Shopping Mall High School is a term used in reference to consumer-oriented secondary educational institutions offering an abundance of student choice within its program. This most often includes choice of schedule, classes, a wide variety of subject matter, subjulty, and extracurricular activities (sports and hobbies). Schools dubbed shopping mall high schools make such numerous and different accommodations for students in an attempt to allow students to achieve the customized, individualized education and training they desire. Shopping mall high schools offer various curricula in order to maximize holding power, graduation percentages, and customer satisfaction.

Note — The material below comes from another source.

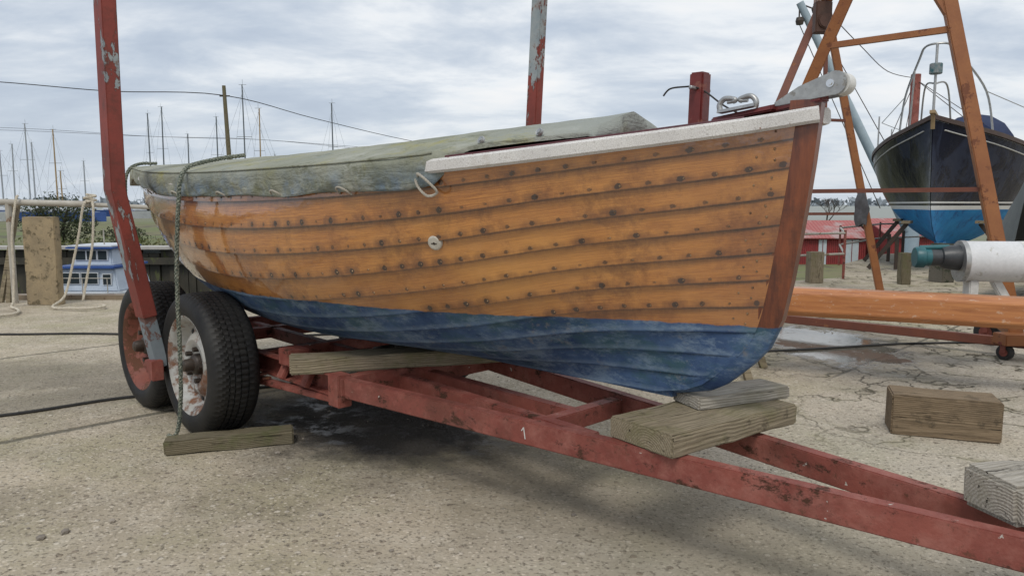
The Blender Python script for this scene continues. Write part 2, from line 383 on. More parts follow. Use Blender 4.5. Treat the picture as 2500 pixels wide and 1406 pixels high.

The concept of a shopping mall high school was first introduced in the best-selling 1985 book, The Shopping Mall High School : Winners and Losers in the Educational Marketplace by authors Arthur G. Powell, Eleanor Farrar, and David K. Cohen. The book is the second report from "A Study of High Schools," and is the successor volume to education reform leader Theodore Sizer's Horace's Compromise. Albert Shanker, former president of the American Federation of Teachers, called The Shopping Mall High School "a sobering analysis of current conditions in our secondary schools and how they got that way." In The Shopping Mall High School, the authors argue that high schools have come to resemble shopping malls in terms of variety, choice and neutrality. The book, often required reading for education majors in the 1980s and 1990s, exposed the realities of the comprehensive high school and set off a debate that would later incorporate themes about school vouchers and the marketplace.

As high school enrollment increased and diversified during the 20th century, researchers have concluded that standards became lower, resulting in the less-challenging and more-accommodating shopping mall high school style. In their book, The Failed Promise of the American High School 1890-1995, authors David Angus (education historian and professor in Education Studies at the University of Michigan) and Jeffrey E. Mirel (also a professor in Education Studies at the University of Michigan) report that by the 1950s, education aimed at the lowest common denominator become the norm in America's high schools.

Author and Professor Emeritus of Philosophy at Southwest State University, H.M. Curtler, identifies two main factors that have resulted in "the dumbing-down of high school and college curricula" and the subsequent increase in shopping mall high schools: "the major effort in the late 1940s to focus attention in the schools on the disadvantaged student in the guise of teaching what was called real-life experience," and the correlative de-emphasis on traditional literate knowledge. This approach was linked to progressive educational theories that soon spawned the "self-esteem movement" prevalent today, turning attention away from traditional educational standards to the students themselves.